Return exactly the listing's lines, from its first line to the line holding "COL = SC.collection", ends included.

=== Data lines ===

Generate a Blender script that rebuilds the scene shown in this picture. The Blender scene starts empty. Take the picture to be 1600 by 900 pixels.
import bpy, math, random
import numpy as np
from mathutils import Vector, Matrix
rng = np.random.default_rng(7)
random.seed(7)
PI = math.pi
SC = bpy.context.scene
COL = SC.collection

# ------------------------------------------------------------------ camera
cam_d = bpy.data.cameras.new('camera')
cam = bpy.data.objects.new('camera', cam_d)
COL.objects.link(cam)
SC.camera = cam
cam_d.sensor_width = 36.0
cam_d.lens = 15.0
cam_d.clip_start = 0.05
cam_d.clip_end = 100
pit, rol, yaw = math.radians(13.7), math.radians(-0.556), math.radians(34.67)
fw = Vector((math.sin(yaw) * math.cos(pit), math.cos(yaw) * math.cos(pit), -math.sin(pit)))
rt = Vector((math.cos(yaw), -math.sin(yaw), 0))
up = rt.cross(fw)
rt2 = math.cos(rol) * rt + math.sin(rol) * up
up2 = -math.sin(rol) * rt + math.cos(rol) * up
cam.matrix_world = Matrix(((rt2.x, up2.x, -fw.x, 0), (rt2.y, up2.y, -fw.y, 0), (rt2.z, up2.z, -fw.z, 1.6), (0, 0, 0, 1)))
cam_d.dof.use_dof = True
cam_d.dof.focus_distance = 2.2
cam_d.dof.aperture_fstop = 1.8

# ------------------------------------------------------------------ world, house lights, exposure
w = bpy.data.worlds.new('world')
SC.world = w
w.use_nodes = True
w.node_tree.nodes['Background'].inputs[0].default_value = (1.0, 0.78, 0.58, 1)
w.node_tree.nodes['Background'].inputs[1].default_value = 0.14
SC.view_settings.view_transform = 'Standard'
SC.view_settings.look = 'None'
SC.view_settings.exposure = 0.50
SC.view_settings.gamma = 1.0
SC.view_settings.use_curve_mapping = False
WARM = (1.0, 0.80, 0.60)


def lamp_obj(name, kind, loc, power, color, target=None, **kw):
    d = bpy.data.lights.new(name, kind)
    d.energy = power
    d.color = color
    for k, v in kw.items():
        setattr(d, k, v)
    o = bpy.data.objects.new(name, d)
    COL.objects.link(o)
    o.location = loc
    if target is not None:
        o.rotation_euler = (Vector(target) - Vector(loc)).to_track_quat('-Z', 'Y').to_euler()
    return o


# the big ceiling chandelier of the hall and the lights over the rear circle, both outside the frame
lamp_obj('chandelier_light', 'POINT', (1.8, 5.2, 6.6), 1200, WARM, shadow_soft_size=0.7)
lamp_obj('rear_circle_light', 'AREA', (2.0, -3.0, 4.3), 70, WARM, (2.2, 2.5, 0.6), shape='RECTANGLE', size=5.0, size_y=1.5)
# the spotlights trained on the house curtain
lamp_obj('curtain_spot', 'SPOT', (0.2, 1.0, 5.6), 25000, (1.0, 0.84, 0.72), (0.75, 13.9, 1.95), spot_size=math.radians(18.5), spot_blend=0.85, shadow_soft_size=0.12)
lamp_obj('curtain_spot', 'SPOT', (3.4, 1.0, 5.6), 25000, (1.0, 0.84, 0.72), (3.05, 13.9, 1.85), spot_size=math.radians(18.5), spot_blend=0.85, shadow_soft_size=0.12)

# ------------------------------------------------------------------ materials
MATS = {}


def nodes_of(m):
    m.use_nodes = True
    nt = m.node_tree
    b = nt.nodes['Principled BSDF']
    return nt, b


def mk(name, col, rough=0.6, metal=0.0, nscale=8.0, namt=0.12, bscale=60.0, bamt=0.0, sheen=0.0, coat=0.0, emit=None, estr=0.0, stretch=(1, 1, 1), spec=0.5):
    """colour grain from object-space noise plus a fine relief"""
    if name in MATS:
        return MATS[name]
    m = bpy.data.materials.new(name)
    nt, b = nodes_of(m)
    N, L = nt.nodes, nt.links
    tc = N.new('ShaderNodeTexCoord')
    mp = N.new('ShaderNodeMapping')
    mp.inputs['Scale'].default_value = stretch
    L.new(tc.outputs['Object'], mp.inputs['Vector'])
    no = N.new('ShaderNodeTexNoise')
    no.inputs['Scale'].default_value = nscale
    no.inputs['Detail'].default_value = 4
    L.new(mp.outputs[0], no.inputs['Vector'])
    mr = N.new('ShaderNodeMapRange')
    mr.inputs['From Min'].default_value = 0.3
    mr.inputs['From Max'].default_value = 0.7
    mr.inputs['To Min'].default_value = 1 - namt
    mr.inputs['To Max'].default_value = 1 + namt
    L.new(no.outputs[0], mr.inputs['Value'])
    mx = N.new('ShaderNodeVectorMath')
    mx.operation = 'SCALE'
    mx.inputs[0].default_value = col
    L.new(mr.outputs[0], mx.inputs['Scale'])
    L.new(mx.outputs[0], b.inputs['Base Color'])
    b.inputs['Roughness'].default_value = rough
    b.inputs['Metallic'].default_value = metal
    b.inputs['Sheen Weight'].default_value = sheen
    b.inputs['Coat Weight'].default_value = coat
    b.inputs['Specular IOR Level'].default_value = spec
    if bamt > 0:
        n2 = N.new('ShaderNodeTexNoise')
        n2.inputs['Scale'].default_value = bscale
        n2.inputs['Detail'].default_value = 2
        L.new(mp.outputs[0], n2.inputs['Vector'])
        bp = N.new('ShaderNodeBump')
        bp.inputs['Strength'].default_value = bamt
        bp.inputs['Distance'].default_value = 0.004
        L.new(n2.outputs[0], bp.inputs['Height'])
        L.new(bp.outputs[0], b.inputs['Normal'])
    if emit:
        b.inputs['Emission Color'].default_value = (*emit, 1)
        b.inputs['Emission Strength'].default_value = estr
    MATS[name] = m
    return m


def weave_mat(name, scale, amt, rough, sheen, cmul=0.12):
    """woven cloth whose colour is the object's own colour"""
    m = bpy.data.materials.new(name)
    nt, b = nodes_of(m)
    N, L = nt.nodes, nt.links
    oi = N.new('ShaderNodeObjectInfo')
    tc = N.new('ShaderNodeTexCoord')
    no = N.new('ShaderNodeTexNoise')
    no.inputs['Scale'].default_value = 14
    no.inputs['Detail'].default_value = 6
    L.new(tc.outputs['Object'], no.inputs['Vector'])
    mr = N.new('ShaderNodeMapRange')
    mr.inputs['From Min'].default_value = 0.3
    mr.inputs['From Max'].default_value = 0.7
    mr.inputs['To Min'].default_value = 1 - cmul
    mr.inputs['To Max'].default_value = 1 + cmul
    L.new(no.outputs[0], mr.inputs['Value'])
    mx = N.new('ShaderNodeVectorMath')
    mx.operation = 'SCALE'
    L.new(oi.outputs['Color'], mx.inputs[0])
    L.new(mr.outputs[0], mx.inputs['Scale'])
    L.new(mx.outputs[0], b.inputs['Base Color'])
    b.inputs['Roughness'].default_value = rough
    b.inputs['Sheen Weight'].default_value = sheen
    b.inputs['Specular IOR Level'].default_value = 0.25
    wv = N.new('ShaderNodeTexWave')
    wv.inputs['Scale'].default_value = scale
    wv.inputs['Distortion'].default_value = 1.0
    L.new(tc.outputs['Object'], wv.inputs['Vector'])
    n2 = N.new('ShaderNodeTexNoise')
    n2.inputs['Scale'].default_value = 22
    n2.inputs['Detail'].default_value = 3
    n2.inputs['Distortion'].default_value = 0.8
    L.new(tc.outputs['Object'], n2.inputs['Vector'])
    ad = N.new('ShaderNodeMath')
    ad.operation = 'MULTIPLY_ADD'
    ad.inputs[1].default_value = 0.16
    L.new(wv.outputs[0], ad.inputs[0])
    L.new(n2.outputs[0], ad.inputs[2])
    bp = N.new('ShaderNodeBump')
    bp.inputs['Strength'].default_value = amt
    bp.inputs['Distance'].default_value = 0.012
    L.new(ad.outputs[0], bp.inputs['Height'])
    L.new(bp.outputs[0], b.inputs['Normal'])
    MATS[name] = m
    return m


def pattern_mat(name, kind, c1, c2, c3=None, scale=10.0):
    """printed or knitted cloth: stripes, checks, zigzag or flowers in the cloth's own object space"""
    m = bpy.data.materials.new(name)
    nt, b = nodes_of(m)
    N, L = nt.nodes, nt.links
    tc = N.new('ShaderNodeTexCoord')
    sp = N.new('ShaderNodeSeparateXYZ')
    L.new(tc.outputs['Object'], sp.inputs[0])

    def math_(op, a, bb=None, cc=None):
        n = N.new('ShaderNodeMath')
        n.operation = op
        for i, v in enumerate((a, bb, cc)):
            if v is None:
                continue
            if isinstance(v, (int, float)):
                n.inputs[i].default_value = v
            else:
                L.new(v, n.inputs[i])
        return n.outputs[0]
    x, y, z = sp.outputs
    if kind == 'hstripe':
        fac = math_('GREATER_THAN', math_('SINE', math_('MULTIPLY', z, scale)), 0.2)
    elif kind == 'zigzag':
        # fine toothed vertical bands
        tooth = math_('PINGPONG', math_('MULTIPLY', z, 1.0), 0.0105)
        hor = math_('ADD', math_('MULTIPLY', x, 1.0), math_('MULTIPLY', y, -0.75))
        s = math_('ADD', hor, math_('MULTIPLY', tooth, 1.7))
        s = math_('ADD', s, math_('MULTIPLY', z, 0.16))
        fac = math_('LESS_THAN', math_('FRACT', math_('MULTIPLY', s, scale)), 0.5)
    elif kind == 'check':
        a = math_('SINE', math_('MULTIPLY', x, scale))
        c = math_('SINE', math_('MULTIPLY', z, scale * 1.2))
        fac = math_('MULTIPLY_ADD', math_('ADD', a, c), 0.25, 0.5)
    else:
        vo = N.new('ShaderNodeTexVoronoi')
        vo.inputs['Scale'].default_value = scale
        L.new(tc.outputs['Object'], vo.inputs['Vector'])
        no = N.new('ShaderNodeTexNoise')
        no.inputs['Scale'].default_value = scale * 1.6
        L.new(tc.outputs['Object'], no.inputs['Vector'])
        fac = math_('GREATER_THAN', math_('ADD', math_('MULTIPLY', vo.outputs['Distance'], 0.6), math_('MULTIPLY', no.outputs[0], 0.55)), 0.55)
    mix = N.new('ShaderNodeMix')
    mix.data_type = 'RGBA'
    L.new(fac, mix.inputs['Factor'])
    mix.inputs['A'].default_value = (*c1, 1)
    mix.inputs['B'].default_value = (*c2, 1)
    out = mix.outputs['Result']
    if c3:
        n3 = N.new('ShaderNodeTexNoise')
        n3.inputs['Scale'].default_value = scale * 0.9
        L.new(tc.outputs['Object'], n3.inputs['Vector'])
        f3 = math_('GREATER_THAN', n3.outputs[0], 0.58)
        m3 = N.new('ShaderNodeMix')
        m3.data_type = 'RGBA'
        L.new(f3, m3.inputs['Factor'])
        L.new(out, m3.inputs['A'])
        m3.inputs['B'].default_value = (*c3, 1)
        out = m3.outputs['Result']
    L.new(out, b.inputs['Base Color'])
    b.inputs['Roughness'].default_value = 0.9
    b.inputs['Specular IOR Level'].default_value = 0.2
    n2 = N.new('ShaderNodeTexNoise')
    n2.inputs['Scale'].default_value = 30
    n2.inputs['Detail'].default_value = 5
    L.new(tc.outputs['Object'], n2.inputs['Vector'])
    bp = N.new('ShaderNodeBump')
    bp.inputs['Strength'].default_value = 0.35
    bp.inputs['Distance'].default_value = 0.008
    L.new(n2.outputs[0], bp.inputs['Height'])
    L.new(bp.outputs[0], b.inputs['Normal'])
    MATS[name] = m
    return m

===

**Result of this exercise**:
Generate a Blender script that rebuilds the scene shown in this picture. The Blender scene starts empty. Take the picture to be 1600 by 900 pixels.
import bpy, math, random
import numpy as np
from mathutils import Vector, Matrix
rng = np.random.default_rng(7)
random.seed(7)
PI = math.pi
SC = bpy.context.scene
COL = SC.collection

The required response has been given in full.